Malachi Knowles has been involved in the game of golf since he was 10 years old when he began working as the “shag boy” at Everglades Country Club in Palm Beach. Knowles went on to attend Morgan State College in Baltimore, Maryland. At Morgan State, he worked with the athletic director to establish a golf team in 1960 that he captained for three years. After graduation, he went on to become the first African American to graduate with a master’s degree in regional and city planning from the University of Oklahoma. Knowles would go on to hold several executive positions with the government from 1965 to 1991.

In 1993, he returned to his home, Riviera Beach, Fla to found Inner-City Youth Golfers at JFK Middle Magnet School with a mission of combining golf and education to positively impact local youth. In 2004, he founded the African American Golfers Hall of Fame and later – the African American Collegiate & Youth Golfers Hall of Fame – all based in Riviera Beach, Fla. to provide future generations of golfers with role models within the sport. He was inducted into the Palm Beach County Sports Hall of Fame in 2016. He currently serves on the Palm Beach County Sports Commission Board of Directors.

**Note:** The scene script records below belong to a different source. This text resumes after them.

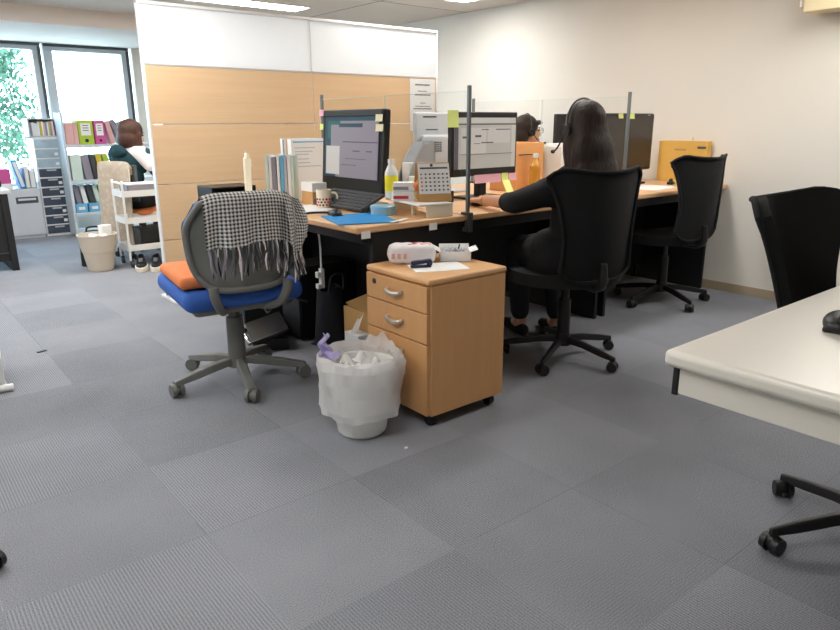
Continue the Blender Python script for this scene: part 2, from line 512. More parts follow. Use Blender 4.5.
struct('baseboard_right', MB().b6(X1 - .008, X1, Y0, Y1, 0, .06, .002), 'base')
# window wall: low sill wall, piers, two windows seen and their neighbours
wb = MB().b6(X0, X1, Y1, Y1 + .12, 0, .45, 0)
for a, b in ((X0, -.35), (2.62, X1)): wb.b6(a, b, Y1, Y1 + .12, .45, 1.935, 0)
struct('wall_back', wb, 'wall')
def window(n, xa, xb, blind):
    f = MB(); y0, y1 = Y1 - .02, Y1 + .07; t = .085
    f.b6(xa, xb, y0, y1, 1.935 - .07, 1.935, .004); f.b6(xa, xb, y0, y1, .45, .53, .004)
    f.b6(xa, xa + t, y0, y1, .53, 1.865, .004); f.b6(xb - t, xb, y0, y1, .53, 1.865, .004)
    f.b6(xb - .035, xb - .005, y0 - .012, y0, .5, 1.9, .002, mi='windark')
    f.b6(xa + .005, xb - .005, y0 - .012, y0, 1.905, 1.93, .002, mi='windark')
    o = struct('window_%d' % n, f, 'winframe')
    MB().b6(xa + t, xb - t, Y1 + .02, Y1 + .028, .53, 1.865, 0).build('pane', 'glass', o)
    return o
window(1, .72, 1.70, False)
window(2, 1.72, 2.58, False)
window(3, -.33, .70, False)

# the partition screen between the desk island and the far work area
PX0, PX1, PY = 1.44, 3.76, 4.40
t = thing('partition_screen', 'tall wood-faced partition screen with a white frosted upper band behind the desks', 'partition', (PX0, PY, 0))
L = PX1 - PX0
f = MB()
f.b6(0, .010, -.024, .024, .03, 1.82, .003); f.b6(L - .012, L, -.024, .024, .03, 1.82, .003)
f.b6(L / 2 - .003, L / 2 + .003, -.017, .017, .05, 1.80, .001)
f.b6(0, L, -.024, .024, 1.803, 1.822, .004); f.b6(0, L, -.022, .022, .04, .07, .002)
f.build('frame', 'whitemetal', t)
for i in range(2):
    a, b = (.010, L / 2 - .002) if i == 0 else (L / 2 + .002, L - .012)
    for z0, z1 in ((.07, .397), (.403, .750), (.756, 1.116), (1.122, 1.462)):
        MB().b6(a, b, -.02, .02, z0, z1, .003).build('wood_panel', 'pwood', t)
    MB().b6(a, b, -.012, .012, 1.472, 1.803, .002).build('frosted_panel', 'frost', t)
    MB().b6(a, b, -.0215, .0215, 1.4625, 1.4715, .001).build('rail', 'alu', t)
for x in (.03, L / 2, L - .03):
    MB().b6(x - .025, x + .025, -.14, .14, 0, .02, .006).b6(x - .02, x + .02, -.02, .02, .02, .05, .002).build('foot', 'whitemetal', t)

# notice taped to the partition
n = thing('paper_notice', 'white printed paper notice taped to the right end of the wood partition', 'notice', (3.60, PY - .0255, 1.06))
MB().b6(-.128, .128, 0, .0015, 0, .395, 0).build('sheet', 'paper', n)
for z, w, h in ((.345, .15, .011), (.30, .10, .006), (.27, .16, .010), (.21, .05, .006), (.185, .15, .006), (.165, .19, .009), (.12, .14, .005), (.10, .17, .005)):
    x = -w / 2; tx = MB()
    while x < w / 2 - .004:
        ww = random.uniform(.005, .011); tx.b6(x, x + ww, -.0006, 0, z, z + h, 0); x += ww + random.uniform(.002, .004)
    tx.build('printed_line', 'ink', n)

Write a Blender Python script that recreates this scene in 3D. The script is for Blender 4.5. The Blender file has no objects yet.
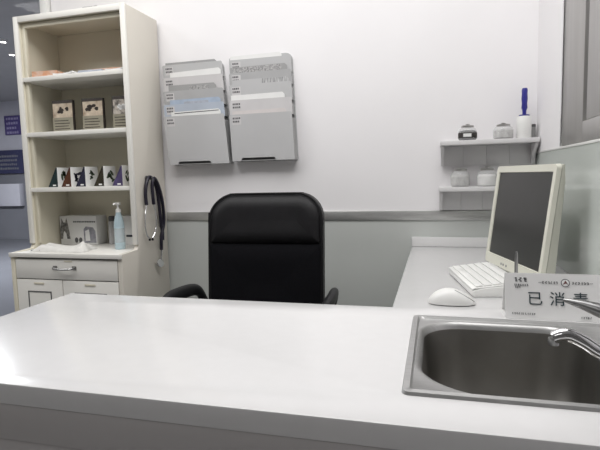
import bpy, bmesh, math, random
from mathutils import Vector, Matrix
random.seed(4)
PI = math.pi
S = bpy.context.scene
COL = S.collection

# ------------------------------------------------------------------ materials
def mat(name, col, rough=.5, metal=0.0, noise=0.0, nscale=8.0, bump=0.0, bscale=200.0, trans=0.0, ior=1.45, alpha=1.0, spec=.5, stretch=None, col2=None):
    m = bpy.data.materials.new(name); m.use_nodes = True
    nt = m.node_tree; b = nt.nodes['Principled BSDF']
    b.inputs['Base Color'].default_value = (*col, 1)
    b.inputs['Roughness'].default_value = rough
    b.inputs['Metallic'].default_value = metal
    b.inputs['IOR'].default_value = ior
    b.inputs['Transmission Weight'].default_value = trans
    b.inputs['Alpha'].default_value = alpha
    b.inputs['Specular IOR Level'].default_value = spec
    tc = nt.nodes.new('ShaderNodeTexCoord')
    src = tc.outputs['Object']
    if stretch:
        mp = nt.nodes.new('ShaderNodeMapping'); mp.inputs['Scale'].default_value = stretch
        nt.links.new(src, mp.inputs['Vector']); src = mp.outputs['Vector']
    if noise or col2:
        n = nt.nodes.new('ShaderNodeTexNoise'); n.inputs['Scale'].default_value = nscale; n.inputs['Detail'].default_value = 4
        nt.links.new(src, n.inputs['Vector'])
        r = nt.nodes.new('ShaderNodeValToRGB')
        c2 = col2 if col2 else tuple(c * (1 - noise) for c in col)
        r.color_ramp.elements[0].position = .35; r.color_ramp.elements[1].position = .65
        r.color_ramp.elements[0].color = (*c2, 1); r.color_ramp.elements[1].color = (*col, 1)
        nt.links.new(n.outputs['Fac'], r.inputs['Fac']); nt.links.new(r.outputs['Color'], b.inputs['Base Color'])
    if bump:
        n2 = nt.nodes.new('ShaderNodeTexNoise'); n2.inputs['Scale'].default_value = bscale
        nt.links.new(src, n2.inputs['Vector'])
        bp = nt.nodes.new('ShaderNodeBump'); bp.inputs['Strength'].default_value = bump; bp.inputs['Distance'].default_value = .002
        nt.links.new(n2.outputs['Fac'], bp.inputs['Height']); nt.links.new(bp.outputs['Normal'], b.inputs['Normal'])
    return m
def emit(name, col, s):
    m = bpy.data.materials.new(name); m.use_nodes = True
    b = m.node_tree.nodes['Principled BSDF']
    b.inputs['Base Color'].default_value = (*col, 1)
    b.inputs['Emission Color'].default_value = (*col, 1); b.inputs['Emission Strength'].default_value = s
    return m

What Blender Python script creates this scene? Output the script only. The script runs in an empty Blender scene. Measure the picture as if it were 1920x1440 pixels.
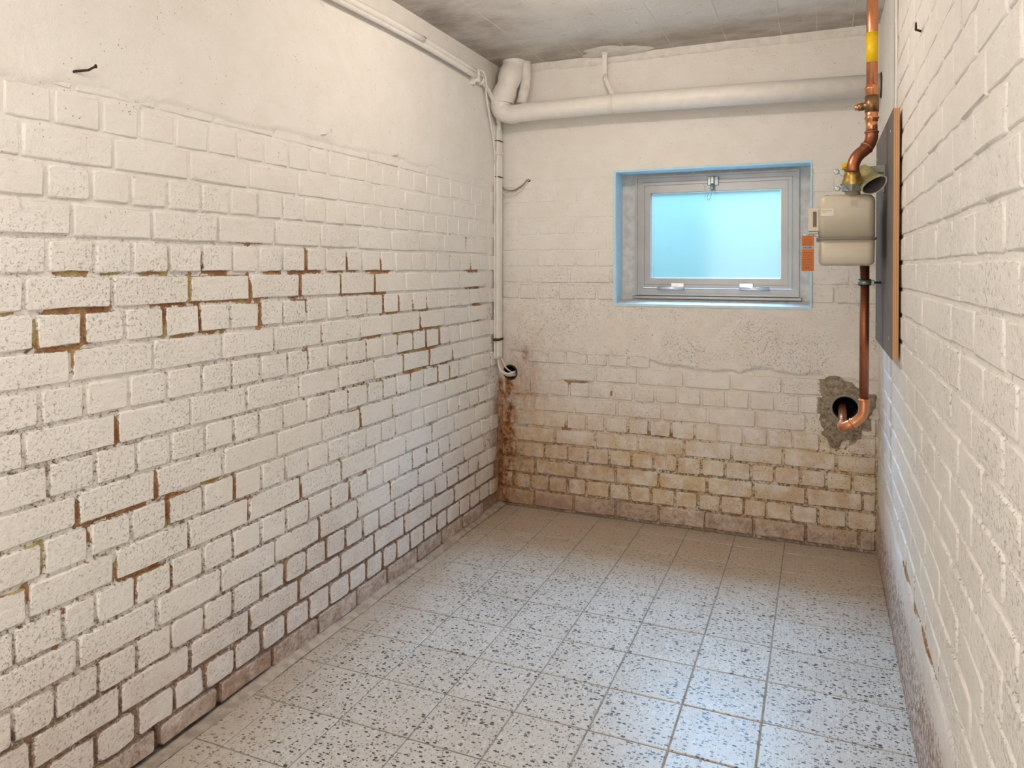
import bpy, math, random
import numpy as np
from mathutils import Vector, Matrix
random.seed(7); RNG = np.random.default_rng(11)
SC = bpy.context.scene; COL = SC.collection
PI = math.pi

# ------------------------------------------------------------------ camera, world, lights, exposure
XL, XR, YB, YF, HC = -1.5075, 0.228, 3.439, -1.3, 2.227      # room: left, right, back, front, ceiling height
cam_d = bpy.data.cameras.new('camera'); cam = bpy.data.objects.new('camera', cam_d); COL.objects.link(cam)
cam_d.sensor_fit = 'HORIZONTAL'; cam_d.sensor_width = 36.0; cam_d.lens = 25.795; cam_d.shift_y = -0.10496
cam_d.clip_start = 0.02
cam.location = (0, 0, 1.2094)
cam.rotation_euler = (math.radians(90 - 0.66), 0, math.radians(22.779))
SC.camera = cam
SC.view_settings.view_transform = 'Standard'; SC.view_settings.look = 'None'
SC.view_settings.gamma = 1.0; SC.view_settings.use_curve_mapping = False
SC.view_settings.exposure = 0.07
W = bpy.data.worlds.new('world'); SC.world = W; W.use_nodes = True
W.node_tree.nodes['Background'].inputs[0].default_value = (0.42, 0.62, 0.80, 1)
W.node_tree.nodes['Background'].inputs[1].default_value = 0.6

def light(name, kind, loc, energy, color, size=0.1, size_y=None, rot=(0, 0, 0)):
    d = bpy.data.lights.new(name, kind); d.energy = energy; d.color = color
    if kind == 'AREA':
        d.size = size
        if size_y: d.shape = 'RECTANGLE'; d.size_y = size_y
    else: d.shadow_soft_size = size
    o = bpy.data.objects.new(name, d); COL.objects.link(o); o.location = loc; o.rotation_euler = rot
    return o
# the bulb under the ceiling, just behind the photographer's field of view, and an unseen area fill added overhead further back
light('ceiling_bulb', 'POINT', (-0.66, 2.20, 2.15), 13.5, (1.0, 0.85, 0.71), 0.03)
light('added_ceiling_fill', 'AREA', (-0.60, 0.25, 2.19), 12, (1.0, 0.915, 0.83), 0.7, 0.7)
# added area fill by the rear wall, lifting the low walls and floor
light('added_low_fill', 'AREA', (-0.70, -1.22, 1.05), 17, (1.0, 0.925, 0.84), 0.9, 1.9, (math.radians(90), 0, 0))
# daylight falling into the light well outside the window
light('well_daylight', 'AREA', (-0.47, 4.62, 2.60), 640, (0.50, 0.69, 1.0), 2.0, 1.0, (math.radians(-35), 0, 0))

# ------------------------------------------------------------------ node helpers / materials
def mat(name):
    m = bpy.data.materials.new(name); m.use_nodes = True
    nt = m.node_tree; nt.nodes.clear()
    out = nt.nodes.new('ShaderNodeOutputMaterial'); b = nt.nodes.new('ShaderNodeBsdfPrincipled')
    nt.links.new(b.outputs[0], out.inputs[0])
    return m, nt, b
class N:
    def __init__(s, nt): s.nt = nt
    def new(s, t, **k):
        n = s.nt.nodes.new(t)
        for a, v in k.items(): setattr(n, a, v)
        return n
    def _in(s, n, i, v):
        if isinstance(v, bpy.types.NodeSocket): s.nt.links.new(v, n.inputs[i])
        elif v is not None:
            if isinstance(v, tuple) and len(v) == 3 and n.inputs[i].type == 'RGBA': v = v + (1,)
            n.inputs[i].default_value = v
    def math(s, op, a, b=None, c=None, clamp=False):
        n = s.new('ShaderNodeMath', operation=op, use_clamp=clamp); s._in(n, 0, a); s._in(n, 1, b); s._in(n, 2, c); return n.outputs[0]
    def mix(s, f, a, b):
        n = s.new('ShaderNodeMix', data_type='RGBA'); s._in(n, 0, f); s._in(n, 6, a); s._in(n, 7, b); return n.outputs[2]
    def noise(s, vec, scale, detail=2, rough=0.5, out=0):
        n = s.new('ShaderNodeTexNoise'); s._in(n, 'Vector', vec); n.inputs['Scale'].default_value = scale
        n.inputs['Detail'].default_value = detail; n.inputs['Roughness'].default_value = rough; return n.outputs[out]
    def vor(s, vec, scale, out='Distance', rnd=1.0):
        n = s.new('ShaderNodeTexVoronoi'); s._in(n, 'Vector', vec); n.inputs['Scale'].default_value = scale
        n.inputs['Randomness'].default_value = rnd; return n.outputs[out]
    def ramp(s, v, lo, hi):
        n = s.new('ShaderNodeMapRange', interpolation_type='SMOOTHSTEP'); s._in(n, 0, v)
        n.inputs[1].default_value = lo; n.inputs[2].default_value = hi; return n.outputs[0]
    def attr(s, name): return s.new('ShaderNodeAttribute', attribute_name=name)
    def pos(s): return s.new('ShaderNodeNewGeometry').outputs['Position']
    def mapv(s, v, scale):
        n = s.new('ShaderNodeMapping'); s._in(n, 0, v); n.inputs['Scale'].default_value = scale; return n.outputs[0]
    def bump(s, h, dist, strength=1.0, nrm=None):
        n = s.new('ShaderNodeBump'); n.inputs['Strength'].default_value = strength; n.inputs['Distance'].default_value = dist
        s._in(n, 'Height', h)
        if nrm: s._in(n, 'Normal', nrm)
        return n.outputs[0]
def plain(name, col, rough=0.5, metal=0.0, var=0.12, nscale=30, bump=0.0, bscale=120, **kw):
    m, nt, b = mat(name); n = N(nt)
    v = n.noise(n.pos(), nscale, 3)
    f = n.ramp(v, 0.3, 0.7)
    dark = tuple(c * (1 - var) for c in col)
    nt.links.new(n.mix(f, dark, col), b.inputs['Base Color'])
    b.inputs['Roughness'].default_value = rough; b.inputs['Metallic'].default_value = metal
    if bump: nt.links.new(n.bump(n.noise(n.pos(), bscale, 3), bump), b.inputs['Normal'])
    for k, v in kw.items(): b.inputs[k].default_value = v
    return m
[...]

Black golfers were having problems playing organized golf in the state of Florida in the early 1970s. In 1972, Robert Saffold of Sebring, Florida, talked with several Black golfers regarding the formation of a statewide organization that would welcome all Black golfers and allow them to participate in friendly tournament competitions.

Included among this pioneering group of Black golfers were Ed Henry, Ernest King, James Hastie, Danny Sutton, Eddie Postell, Leonard Wilson, and Robert Saffold. This distinguished list of golfers noted that several cities in Florida at that time had organized tournaments such as Tampa (Rogers Park), Jacksonville (Moncrief), Ocala (Compton #2), and Miami (North/South at Miami Springs). They opened discussions that led to this concept turning into a reality.

This initial group’s preliminary discussions led them to invite others to the planning sessions. Participation in these initial stages constituted the formation of a central planning body and the birth of a coalition called the Sunshine State Golfers Association. The organization officially registered with the state of Florida as a not-for-profit corporation under the name Sunshine State Amateur Golfers Association, Inc. in 1984. In 1989, the group received its 501(c)(3) tax exemption certificate from the Internal Revenue Service.